The Vocalise was first written in 1915 for wordless soprano voice and piano, but Rachmaninov himself soon made orchestral arrangements (with and without voice) and others followed, including a solo piano arrangement by Alexander Siloti (1921) and several different transcriptions for piano four-hands. This short piece found Rachmaninov on inspired form, with a memorable melody unfolding over gently shifting harmonies.  


The Suite No.2 was composed between December 1900 and April 1901 – written simultaneously with the Second Piano Concerto – and first performed by Rachmaninov and Alexander Siloti in Moscow on 24 November 1901. Unlike the Suite No.1, this work has no programmatic element. The first movement, headed ‘Introduction’, is marked Alla marcia, the second is a quick Waltz, the third an ardent ‘Romance’ (Andantino), and the fourth a ‘Tarantella’ (Presto) which brings the work to a dazzling close. 
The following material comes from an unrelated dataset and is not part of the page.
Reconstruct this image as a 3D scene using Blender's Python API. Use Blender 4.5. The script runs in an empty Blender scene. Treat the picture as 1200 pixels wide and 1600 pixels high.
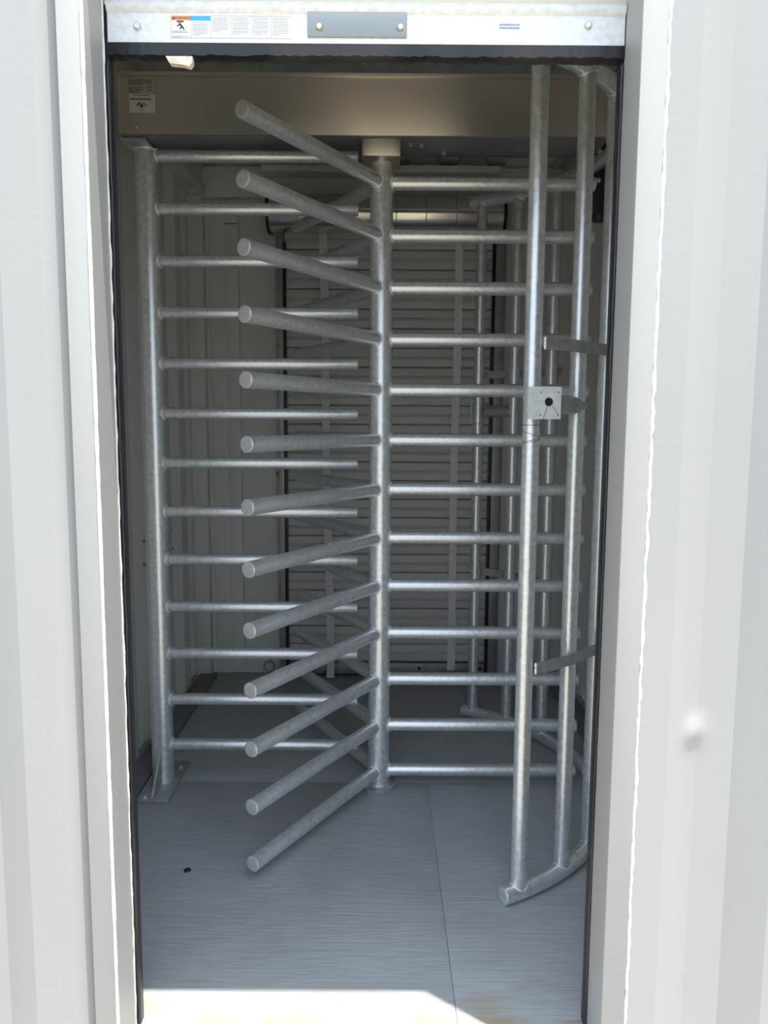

On one memorable occasion in 1942, Rachmaninov and Vladimir Horowitz played the Suite No.2 at a private concert for family and friends, and at another private performance the same legendary duo played the Symphonic Dances. This work was composed in 1940: the two-piano score is dated 10 August 1940, and the more familiar orchestral version was completed two months later. It turned out to be Rachmaninov’s last composition. Originally, he planned to call it Fantastic Dances and to give each movement a title (‘Noon’, ‘Twilight’ and ‘Midnight’) but settled on the more neutral ‘Symphonic Dances’ and gave the movements simple tempo indications: Non allegro, Andante con moto (Tempo di valse) and Lento assai – Allegro vivace. This work is the supreme example of Rachmaninov’s more astringent late style, though there are also nostalgic self-quotations from earlier works: at the end of the first movement, a serene recollection of the main theme from the First Symphony (1895); and in the finale the chant ‘Blessed art thou, Lord’ from the All-Night Vigil (1915). At the end of the manuscript score, Rachmaninov bade farewell to his composing career with the words: ‘I thank Thee, Lord’.